McDowell County small businesses and nonprofits facing lingering fallout from the February 15–18, 2025 storms have been given more time to apply for federal disaster aid. The U.S. Small Business Administration extended the EIDL application deadline to November 26, 2025, for 13 West Virginia counties covered under Presidential major disaster declaration FEMA-4861-DR, a step that keeps open loans of up to $2 million to cover working capital needs such as payroll, fixed debts and operating expenses.

The EIDL program is significant for McDowell because it does not require applicants to show physical damage, allowing businesses that lost revenue from flood-related closures, supply-chain interruptions or customer loss to qualify. The SBA’s Atlanta office administers the loans, which were highlighted in agency announcements in late February and May 2025 and reiterated in local coverage urging applications as the November deadline approached.

The federal response began quickly after the storms. The Presidential declaration issued February 26, 2025, activated SBA disaster loans for primary counties including McDowell, Mercer, Mingo and Wyoming. The declaration was amended March 10 to add Logan and Wayne as primary counties eligible for both physical and economic assistance, and a March 11 rollout opened Business Recovery Centers in McDowell and Mercer counties to help residents with applications and recovery resources. A Federal Register correction on April 25 confirmed interest rates for the program — for example, 4% for businesses — and clarified deadlines.
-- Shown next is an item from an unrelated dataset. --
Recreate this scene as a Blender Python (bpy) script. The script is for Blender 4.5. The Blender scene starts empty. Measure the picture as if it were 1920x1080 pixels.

For a county with entrenched economic challenges, the extended EIDL window matters beyond individual balance sheets. McDowell’s poverty rate exceeds 30% and the long-run decline of coal has shrunk employment options and tax bases. Economists and local planners note that preserving small businesses helps stabilize employment and services in tight labor markets where each retail store, repair shop or nonprofit can play an oversized role in daily life. Nonprofit organizations, including those that support after-school and social services, are also eligible for EIDLs, which can help sustain community supports strained by infrastructure damage and displacement.

The federal recovery effort has continued to evolve: a September 8 amendment adjusted federal cost-sharing to 90% for public assistance, and local partners such as the West Virginia Chamber of Commerce have offered mini-grants alongside SBA aid to boost recovery. Still, questions remain about uptake and disbursement. Post-deadline SBA data will be needed to assess how many McDowell applicants received loans and whether funding constraints or administrative bottlenecks affected outcomes, concerns mirrored in other disaster responses.

For McDowell residents, the immediate policy implication is practical — businesses and nonprofits with economic injury from the February events have until November 26, 2025, to seek federal loans that could sustain payroll and operations through recovery. In the longer term, the assistance can slow closures and outmigration that have eroded the county’s economic base, but sustained recovery will depend on follow-through: application uptake, timely disbursement, complementary local grants and continued rebuilding of damaged infrastructure. Local recovery centers and the SBA remain the entry points for applications as the deadline approaches.